LENNÉ, Peter Joseph
(b. 1789, Bonn, d. 1866, Potsdam)

Biography

German landscape architect and gardener. He was the son of the court and university gardener Peter Joseph Lenné the Elder (1756-1821). As director general of the Royal Prussian palaces and parks in Potsdam and Berlin, his work shaped the development of 19th-century German garden design in the Neoclassical style. His parks were laid-out according to the principles of the English landscape garden.

He began his apprenticeship as a gardener in 1808 with his uncle, Josef Clemens Weyhe, court gardener at the electoral Augustusburg and Falkenlust Palaces, Brühl.
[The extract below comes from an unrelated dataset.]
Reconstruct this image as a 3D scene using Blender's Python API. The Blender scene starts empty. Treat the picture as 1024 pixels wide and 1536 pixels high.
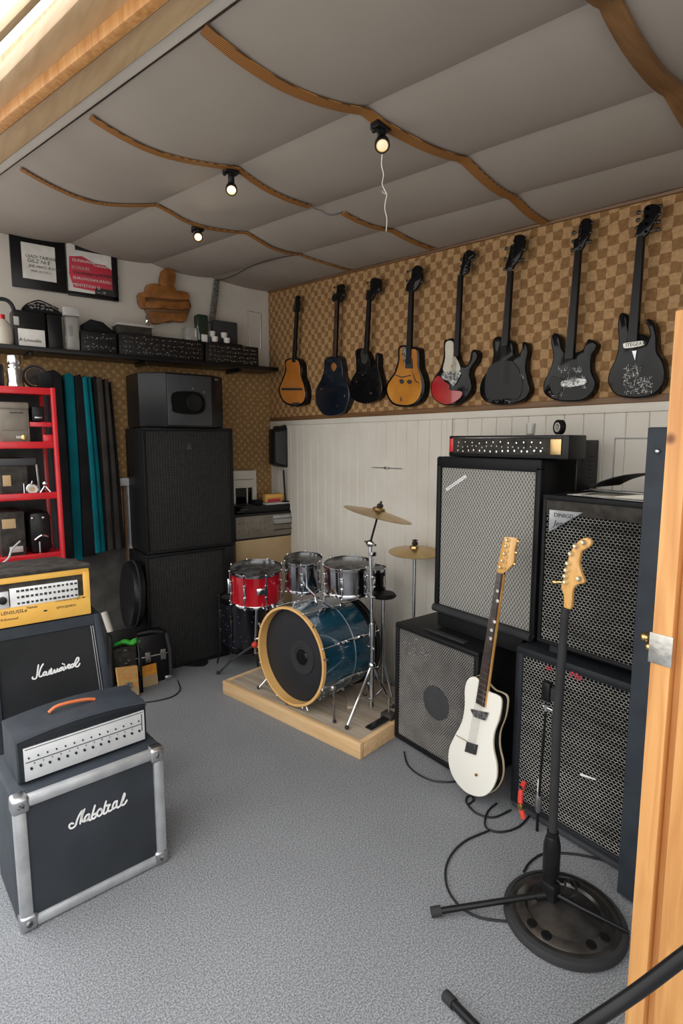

From 1809 to 1812, Lenné took many study trips, which took him to Southern Germany, to France, and to Switzerland. In 1811, he completed a long internship in Paris with Gabriel Thouin (1747-1829), who was then one of the most famous garden architects in Europe. This made him a master landscaper. On another of these trips, Lenné made the acquaintance of the creator of the English Garden in Munich, the landscape gardener Friedrich Ludwig von Sckell, who would have a lasting influence on Lenné's work.

From Lenné's many designs for landscape parks, the Park Sanssouci in Potsdam, the Park Glienicke in Berlin, and the Tiergarten in Berlin should be mentioned.